Do you remember games like Chrono Trigger and Final Fantasy 6? Did you love the hell out of them? Have you been wondering for the last 15 years why RPGs went hardcore next-gen and have been unable to really capture the simple magic of sprite-based storytelling and turn-based combat? Then Radiant Historia is going to smack you in the face with nostalgia. It’s a game that came out this year, it could have come out in 1995, and it manages to look great in either era.

Atlus has really sealed itself in as the king of JRPGs, after Square-Enix abdicated the throne a year or two ago. Radiant Historia on the DS is a great RPG filled with classic aesthetics and mechanics, that manage to stand the nostalgia test that all “retro” games must take and that few pass.

Like the name implies, the story has to do with time travel… sort of. It takes the concept of Chrono Cross’ two universes, one “right” and one alternate, and adds a ton of structure to it. You play Stocke, a commando for the kingdom of Alistel who gets possession of the White Chronicle, a book that lets you go back in time to events in your life and change them. On the small scale, this involves figuring out how to fix your screw-ups so you can continue. On the large scale, this involves time splitting into two major branches, and your attempts to use both of them to get things right. And to find a way to prevent the encroaching calamity of the entire world drying up into sand. What, you thought there wouldn’t be a worldwide, epic quest?

The first thing you’ll notice about the game is that it looks like an old-school, 16-bit RPG. It’s almost entirely sprite-based; the characters are sprites, the enemies are sprites, the combat effects are sprites, and most of the background consists of sprites. The only modern concession is the occasional 3D model when exploring towns. Besides the polygonal buildings, this is an entirely sprite-based game. Despite that, it doesn’t look particularly dated or ugly. While it’s less graphically impressive than a Disgaea game, Radiant Historia’s sprites still have enough detail and animation to convey everything they need, and dialog is augmented by higher resolution anime portraits of characters. It looks like it could have been plucked out of a Super Nintendo last week.

It’s more linear (or bi-linear) than it sounds, but the White Chronicle adds a lot of texture and logic to what would otherwise be a haphazard time travel game. It also provides a great way to navigate not just the world, but the plot itself; the White Chronicle provides a timeline with plenty of nodes where you can go back to buy items, fight bosses over, and reach previously unaccessible areas. The only complaint with this format is how the nodes are handled; if you decide to time-hope when you’re not right at a node, be prepared to fast forward through several cutscenes and a few battles to get to where you were.
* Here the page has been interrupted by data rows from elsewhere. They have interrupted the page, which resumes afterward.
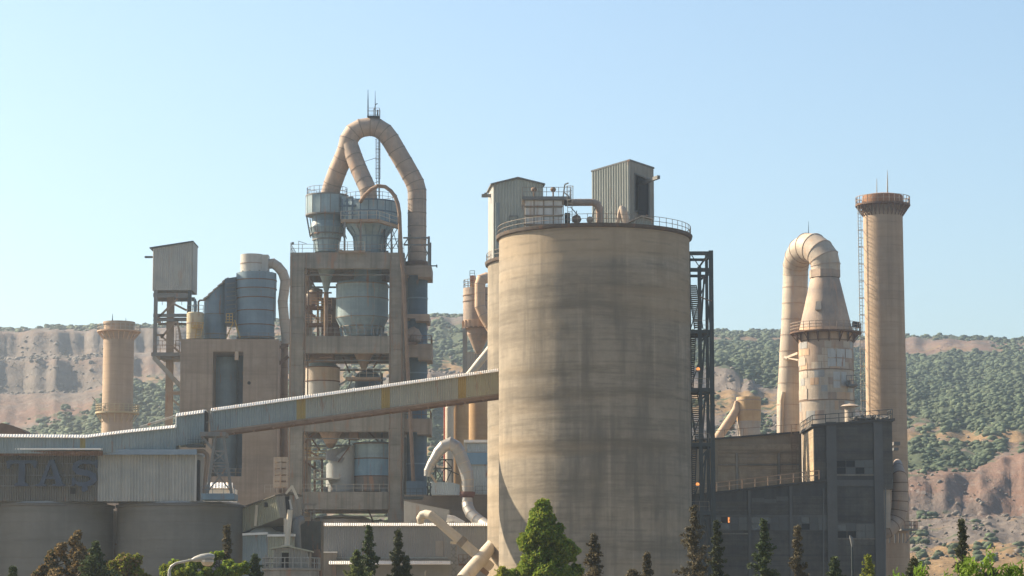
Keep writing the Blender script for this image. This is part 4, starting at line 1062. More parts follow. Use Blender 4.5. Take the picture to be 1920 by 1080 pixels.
MB().lathe(cx, Yc, [(25*s,Z(450,Yc)),(29*s,Z(440,Yc)),(33*s,zt3),(R1-1.2,zt2_-.1)], seg=28, capb=False, capt=False).build('cone_upper', M['blue_tank'], t)
stiff(cx, Yc, [(R1,zt2_-.1),(31.5*s,zt3-1.3)], 14, M['steel'], t, .11, a0=.2, name='strut', rings=[(30.8*s,Z(440,Yc)),(25.5*s,Z(450,Yc))])
stiff(cx, Yc, [(21.7*s,zt4),(25.2*s,Z(450,Yc)),(33.2*s,zt3)], 14, M['mid_tank'], t, .08, name='rib')
MB().ringrail(cx, Yc, R1-.1, zt1, h=1.15, n=20, r=.03).build('railing', M['rail'], t)
zbot = Z(548,Yc-1); 
MB().lathe(cx, Yc, [(3.5*s,zbot),(9*s,Z(525,Yc)),(19*s,Z(500,Yc)),(19*s,zt4-.6)], seg=28).build('lower_cone', M['blue_tank'], t)
MB().lathe(cx, Yc, [(3.8*s,Z(632,Yc)),(3.8*s,Z(562,Yc)),(4.6*s,Z(560,Yc)),(4.6*s,Z(548,Yc)),(3.8*s,zbot)], seg=14).build('dip_pipe', M['rust_pipe'], t)
# right cyclone (volute housing, long in plan)
Yc = 366.0; cx = X(692,Yc-3,400); s = S(Yc,420)
R2 = 51*s; zt1, zt2_, zt4 = Z(375,Yc-3), Z(415,Yc-3), Z(471,Yc-3)
t = thing('cyclone', 'blue grey cyclone with a ribbed volute housing, right of the pair on the tower top', 'cyclone', (cx,Yc,zt4), 'steel cyclones')
n = 20
MB().lathe(cx, Yc, [(R2-.05,zt2_),(R2-.05,zt1)], seg=n, smooth=False).build('barrel', M['blue_tank'], t)
for z0, z1 in ((zt2_+.1, zt2_+1.42), (zt2_+1.55, zt1-.1)): panels_ring(cx, Yc, R2-.04, z0, z1, n, M['blue_tank'], t)
stiff(cx, Yc, [(R2+.03,zt2_),(R2+.03,zt1)], n, M['deep_tank'], t, .13, rings=[(R2,zt1),(R2,zt2_+1.48),(R2,zt2_)])
MB().lathe(cx, Yc, [(29*s,zt4),(31*s,Z(440,Yc-3)),(44*s,zt2_-.5),(R2-.4,zt2_)], seg=32, capb=False).build('cone', M['blue_tank'], t)
stiff(cx, Yc, [(29.3*s,zt4),(31.3*s,Z(440,Yc-3)),(44.3*s,zt2_-.5)], 18, M['mid_tank'], t, .1, name='rib', rings=[(31.2*s,Z(440,Yc-3))])
MB().ringrail(cx, Yc, R2-.1, zt1, h=1.15, n=24, r=.03).build('railing', M['rail'], t)
MB().lathe(cx-.3, Yc, [(26*s,Z(530,Yc)),(26*s,zt4-.6)], seg=32).build('neck', M['mid_tank'], t)
w = MB().box(X(637,YF+2,380), X(668,YF+2,380), YF+1.9, YF+2.2, Z(386,YF+2), Z(384,YF+2))
for px in (641,650,660): w.box(X(px,YF+1,390)-.1, X(px,YF+1,390)+.1, Yc-R2-.3, Yc-R2, zt2_, zt1)
for py in (381,396): w.box(X(636,YF+2,390), X(668,YF+2,390), Yc-R2+.4, Yc-R2+.6, Z(py+1,YF), Z(py,YF))
w.build_each('stiffener', M['deep_tank'], t)
# connecting volute box between the two
w = MB().box(X(640,YF+4,390), X(662,YF+4,390), 364.2, 370, Z(407,365), Z(370,365)); w.build('inlet_box', M['blue_tank'], t)
# steel walkway in front of the cyclones
t = thing('cyclone_walkway', 'steel walkway on legs in front of the ribbed cyclone', 'walkway', (X(640,YF+.5), YF+.5, ztop))
pts = [(639,411),(706,410),(712,411),(748,423)]
yw0, yw1 = YF+.5, YF+2.1
w = MB()
for (a, b_), (c, d) in zip(pts, pts[1:]):
    A_, B2 = P(a,b_,yw0), P(c,d,yw0)
    w.hexa([A_+Vector((0,0,-.38)), B2+Vector((0,0,-.38)), B2+Vector((0,1.6,-.38)), A_+Vector((0,1.6,-.38)), A_, B2, B2+Vector((0,1.6,0)), A_+Vector((0,1.6,0))])
w.build('deck', M['steel_tan'], t)
MB().rail([P(a,b_,yw0)+Vector((0,.1,0)) for a,b_ in pts], h=1.15, step=1.25, r=.04).rail([P(639,411,yw0), P(639,411,yw1)], h=1.15, step=1.2, r=.04).build('railing', M['rail_pale'], t)
for px, py in ((646,415),(676,414),(734,422),(748,426)):
    MB().box(X(px,yw0,440)-.13, X(px,yw0,440)+.13, yw0+.05, yw0+.3, ztop, Z(py,yw0)).build('leg', M['steel'], t)
for px in (721, 749): MB().box(X(px,yw1+2,440)-.11, X(px,yw1+2,440)+.11, yw1+1.8, yw1+2.05, ztop, Z(424,yw1+2)).build('leg', M['steel_dark'], t)
w = MB()
for (x1,y1,x2,y2) in ((720,470,748,424),(748,470,734,424),(722,448,749,448),(734,470,748,448),(720,448,734,470),(640,418,650,448)): w.beam(P(x1,y1,yw0+.4), P(x2,y2,yw0+.4), .1)
w.build_each('brace', M['steel_dark'], t)

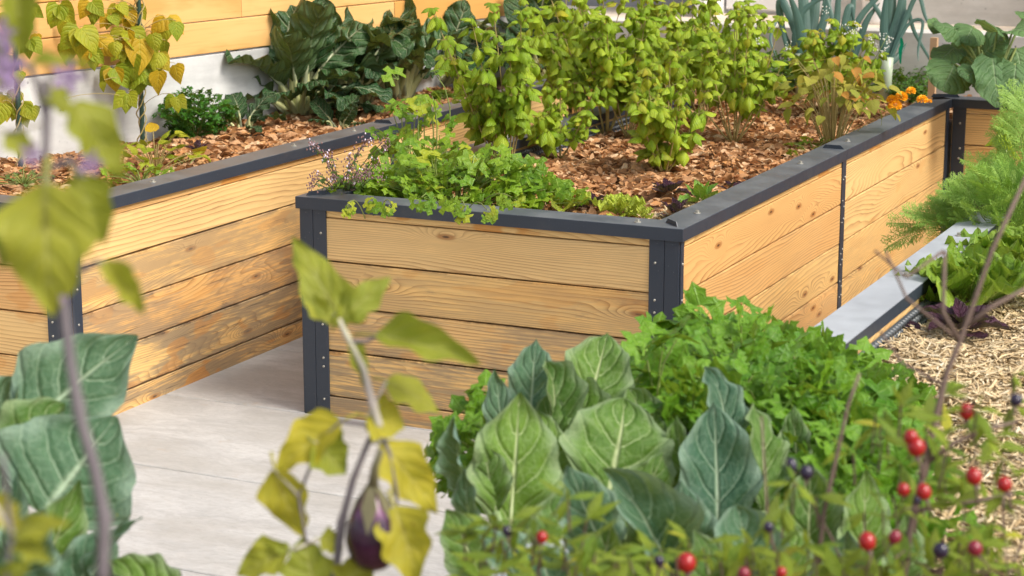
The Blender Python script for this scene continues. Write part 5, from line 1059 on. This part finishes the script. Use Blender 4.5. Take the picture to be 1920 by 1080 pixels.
for x, y, r, k, lab in REDS:
    me, c, rr = berry(x, y, r, PM[k], '', '', 1.35 if (x, y) == (1484, 872) else U(1., 1.12)); o = obj('pepper_berry', me); o.location = c; o.rotation_euler = (U(-.4, .4), U(-.4, .4), 0)
    tag(o, lab, 'berry', 'berries on the ornamental pepper')
    e_, X_, Y_ = near_twig(x, y); g_ = at(X_, Y_, d=DP) if e_ < 140 else at(x+U(-15, 15), y+110, d=DP)
    b = MB(); b.tube(bez(c-UP*rr*2.8, (c+g_)/2-UP*.012, g_, 5), .0012, 5, False); stemobj(pp, b, M_TWIG, 'berry_stalk')
    b = MB(); b.tube([(0, 0, -rr*.95), (U(-.3, .3)*rr, 0, -rr*1.6), (U(-1, 1)*rr, 0, -rr*3.2)], [rr*.38, rr*.14, rr*.12], 6); obj('stalk', b.mesh('stalk', M_TWIG), o)

# ---------------- a few dry leaves blown onto the paving
for n_, (x, y, L_, lab) in enumerate(((213, 742, .045, 'curled brown dry leaf on the paving at the foot of the left bed'),)):
    c = at(x, y, .012); o = obj('fallen_leaf', mesh('fallen_leaf', *T_BEAN[2], LM['dead'])); o.matrix_basis = frame(c, RGT*.8+Vector((0, 0, .3)), Vector((0, -.5, 1)), L_, L_, L_); tag(o, lab, 'leaf')

bl = MB(); rr0 = at(1600, 80, d=8.6)       # white basil blossom spikes
bs = thing('basil_blossom', 'white blossom spikes of the basil standing out against the grey parapet', 'blossom', rr0, None)
for (x, y) in ((1600, 62), (1608, 48), (1632, 72), (1655, 66), (1640, 88), (1662, 82), (1655, 98), (1670, 78), (1548, 18), (1425, 80), (1478, 85), (1585, 55)):
    for k in range(9):
        c = at(x+U(-7, 7), y+U(-9, 9), d=8.35+U(-.05, .05)); r_ = U(.002, .0045)
        bl.add([c+Vector(v)*r_ for v in ((1, 0, 0), (-1, 0, 0), (0, 1, 0), (0, -1, 0), (0, 0, 1.3), (0, 0, -1.3))], [(0, 2, 4), (2, 1, 4), (1, 3, 4), (3, 0, 4), (2, 0, 5), (1, 2, 5), (3, 1, 5), (0, 3, 5)])
stemobj(bs, bl, simple('white_petal', (.7, .72, .6), (.85, .85, .8), .6, 10, trans=.2), 'blossom', 'stuff')
b = MB()
for (x, y) in ((1600, 62), (1632, 80), (1658, 80)): b.tube(bez(at(1570, 215, .63), at((1570+x)/2, (215+y)/2+20, d=8.4), at(x+6, y-14, d=8.35), 6), .0016, 4)
stemobj(bs, b, M_STEMG, 'stem')
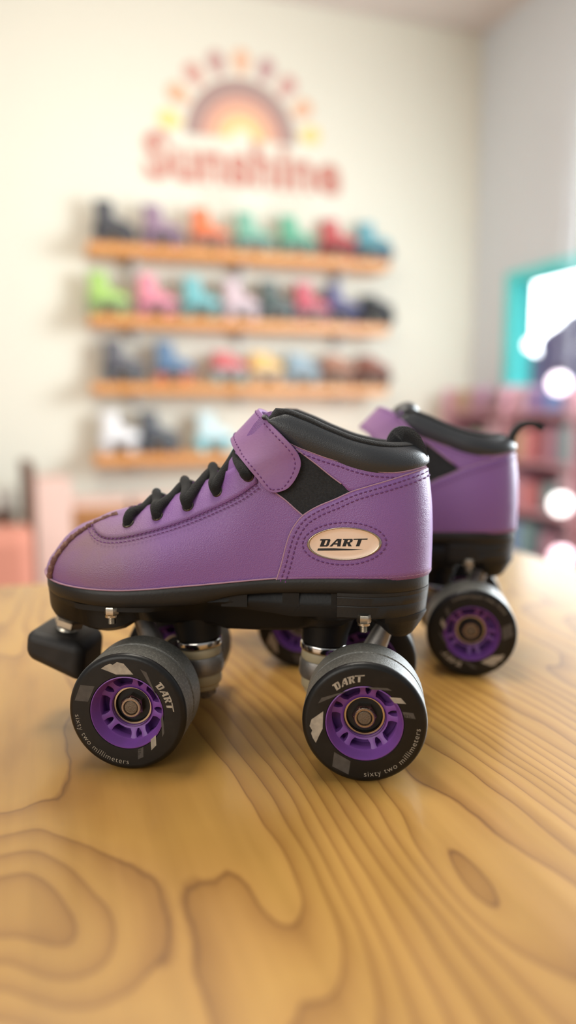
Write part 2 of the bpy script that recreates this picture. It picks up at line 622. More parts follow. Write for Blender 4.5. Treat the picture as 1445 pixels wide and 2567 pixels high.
    poly(greys[-1], P([(950, 762), (1082, 764), (1112, 780), (985, 778)]))
    greys.append(MB())
    poly(greys[-1], P([(742, 1218), (730, 1318), (838, 1370), (850, 1276)]))
    greys.append(MB())
    poly(greys[-1], P([(1180, 920), (1252, 926), (1268, 966), (1198, 958)]))
    v, f = text_mesh('sixty two millimeters', 3.9, 1.12, -0.045)
    wd = max(p[0] for p in v)
    a0, a1 = math.radians(-90), math.radians(-3)
    R0 = 27.4
    w.add([((R0-p[1])*math.cos(a0+(a1-a0)*p[0]/wd), y, (R0-p[1])*math.sin(a0+(a1-a0)*p[0]/wd)) for p in v], f)
    out.append(('side_print', w, ['print_white']))
    for g in greys:
        out.append(('grey_print', g, ['print_grey']))
    d = MB()
    v, f = text_mesh('93a', 2.4, 1.0)
    d.add([(19.4+p[0], y-.03, 4.1+p[1]-p[0]*.12) for p in v], f)
    out.append(('hardness_print', d, ['ink']))
    res = []
    for name, mb, ms in out:
        o = mb.build(name, M[ms[0]], None, True, S, [M[k] for k in ms], auto=math.radians(38))
        if name == 'axle_nut':
            o.data.polygons.foreach_set('use_smooth', [False]*len(o.data.polygons))
        res.append((name, o.data))
        bpy.data.objects.remove(o)
    return res


WHEEL = wheel_meshes()
# one wheel, fixed in its own frame: flip so that (u, d, v) is right-handed towards the viewer


def add_wheel(skate, x, side, turn):
    """side +1 = near (left) wheel, -1 = far wheel; turn = roll about the axle, degrees"""
    TR = 125.8
    first = None
    for name, me in WHEEL:
        o = bpy.data.objects.new('wheel' if name == 'tire' else name, me)
        if first is None:
            link(o, skate)
            first = o
            o.location = Vector((x, side*TR/2, WR))*S
            # local u -> skate -x (side +1), d -> -y ; roll about the axle
            R = Matrix.Rotation(PI if side > 0 else 0, 4, 'Z') @ Matrix.Rotation(-math.radians(turn), 4, 'Y')
            o.rotation_euler = R.to_euler()
        else:
            link(o, first)
    return first


# ------------------------------------------------------------------ the skate
def hexa(mb, c, axis, r, h, k=0):
    mb.lathe([(r*.92, 0), (r, h*.12), (r, h*.88), (r*.92, h)], c, axis, 6, k, cap0=True, cap1=True)


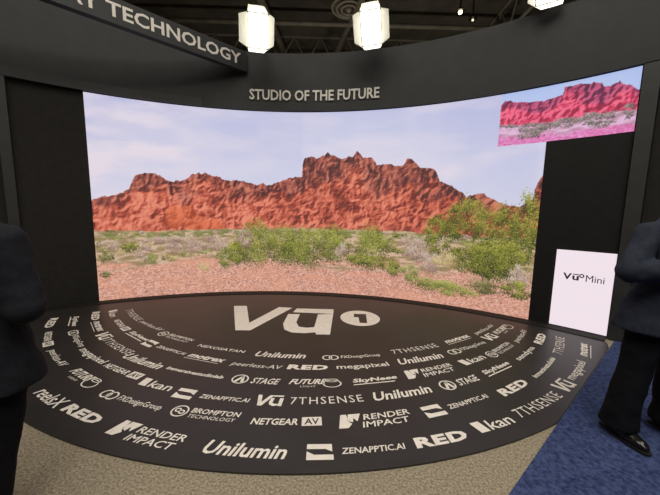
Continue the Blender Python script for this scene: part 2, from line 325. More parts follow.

Combat is refreshingly strategic, and manages to avoid the fight-fight-fight-win tedium of most JRPGs from the 16-bit era. The enemies are arranged on a 3 by 3 grid, and their position determines how much damage they can deal and how much you can deal them. More importantly, this layout lets you push them around with various moves, forcing them into a square to deal stacked attacks to the entire enemy force. The turns are arranged based on speed, but you can trade your character’s turn for an enemy to cluster your turns together. By combining enemy-stacking and turn-stacking, you can deal huge combos to the entire battleground instead of chipping away at each enemy with the fight command. It feels like a cross between Final Fantasy 10 and Mega Man Battle Network, with an emphasis on strategy. Unfortunately, while combat is full of strategy, character progression isn’t. It’s strictly old-school leveling, gaining stats and skills but not actually controlling it. Still, held up against the combat system, it’s a net gain.

Radiant Historia isn’t a perfect RPG. Its storytelling feels lodged in the SNES/PSX era, and doesn’t quite hit the emotional resonance of Shadow Hearts or Lost Odyssey. While the combat is refreshing, the lack of the basic fight-kill grinding means every encounter becomes a minor strategic chore. Still, it’s a great JRPG and one of the rare cases of a truly good modern work based entirely on a bygone gaming era without screaming “Look at how retro we are!” every five minutes. If you remember the wonder and fun of playing through Chrono Trigger and Final Fantasy 6 the first times through, you’re going to want to play this game. It’s one of the few modern-day chances we have to play a new JRPG that hits all the right notes of the old school.